Mme MARÍA DEL CARMEN SQUEFF (Argentine) a recommandé, pour atteindre et maintenir la paix et un cercle vertueux de développement, de faire des changements structurels au sein des pays afin de résoudre les problèmes tels que la pauvreté, l’exclusion et la marginalisation, de renforcer les services de santé et d’éducation, de réduire les inégalités et le manque d’opportunités, et de résoudre les problèmes de la faim, de la dégradation de l’environnement et du manque d’eau.  Une alliance entre l’Union africaine et les Nations Unies pour la mise en œuvre de l’Agenda 2063 et du Programme 2030 contribuera à l’accélération du développement et la réduction des conflits en Afrique, a-t-elle assuré.  La représentante a aussi plaidé pour que les gouvernements prennent les mesures nécessaires en vue de mettre fin aux conflits internes, et pour que la communauté internationale mette l’accent sur la coopération et la coordination, des éléments indispensables pour faire de la paix une réalité.  Elle a enfin affirmé que les opérations de maintien de la paix de l’ONU sont des instruments essentiels pour atteindre l’objectif de maintien de la paix et de la sécurité internationales.  La présence active de l’Argentine dans ces missions est une manifestation claire de son engagement envers cette approche, a-t-elle fait remarquer.

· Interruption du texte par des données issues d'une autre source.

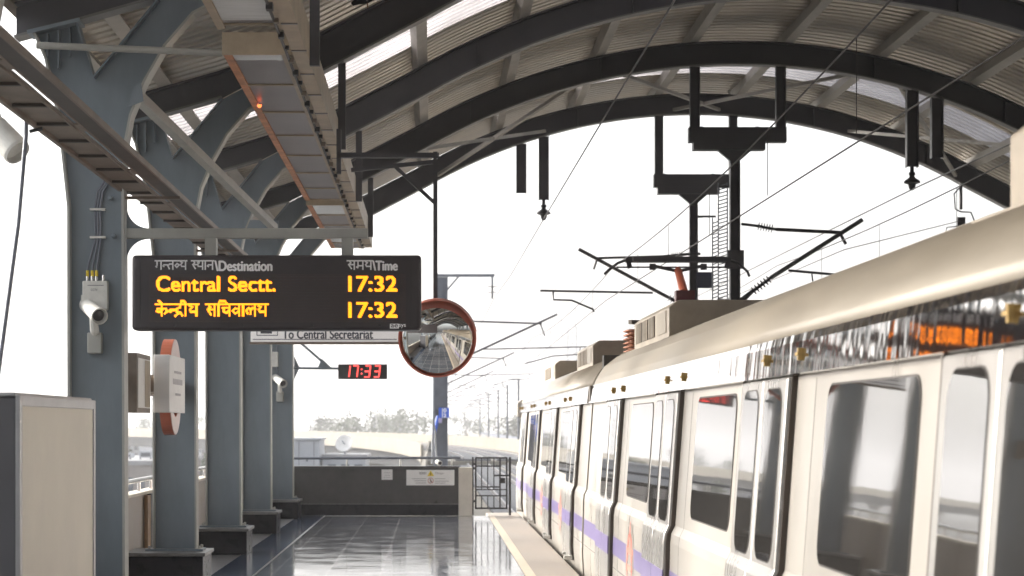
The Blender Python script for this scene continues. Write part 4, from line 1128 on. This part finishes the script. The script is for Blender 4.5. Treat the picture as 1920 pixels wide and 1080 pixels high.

M. MUHAMMAD ABDUL MUHITH (Bangladesh) a souligné le rôle déterminant des missions de maintien de la paix pour le renforcement des capacités en Afrique.  Le continent africain a accueilli jusqu’à présent la plupart des opérations de maintien de la paix, soit plus de 30 missions depuis 1960, a-t-il rappelé, ajoutant qu’à l’heure actuelle, plus de 6 500 soldats de la paix du Bangladesh sont déployés dans six missions de maintien de la paix en Afrique.  Ces Casques bleus ont notamment protégé les civils, créé des conditions propices à l’acheminement de l’aide humanitaire, construit des institutions nationales, en particulier dans le secteur de la sécurité, et soutenu les processus de paix en Afrique dans le cadre du mandat des opérations de maintien de la paix, a précisé le représentant.  En outre, l’Institut bangladais de formation aux opérations de soutien à la paix (BIPSOT) propose des cours de formation tels que le cours de commandant de contingent, le cours d’observateur militaire, le cours d’officiers d’état-major, le cours d’officiers de logistique, le cours sur les femmes et la paix et la sécurité, le cours sur la réforme du secteur de la sécurité, entre autres.  

Le délégué a en outre appelé à augmenter le financement programmatique des missions de maintien de la paix pour intensifier leurs activités de consolidation de la paix.  Il a encouragé le Conseil à prendre cela en considération lors de l’établissement des mandats des missions, non seulement pendant la transition mais aussi dès le départ.  Il a également mis en avant le rôle et la contribution des ONG et d’autres acteurs de la société civile dans le renforcement des capacités des autorités nationales et locales, ainsi que pour complémenter les priorités nationales dans le domaine du maintien de la paix, en citant le cas de BRAC, une grande ONG du Bangladesh qui œuvre en Afrique.  Le délégué a ensuite mis en exergue le rôle de la CCP dans le soutien aux priorités nationales de consolidation de la paix des pays et des régions.  Le rôle de rassembleur de la Commission devrait, selon lui, être mis à profit pour amener tous les acteurs à adopter une approche coordonnée pour le maintien de la paix en Afrique.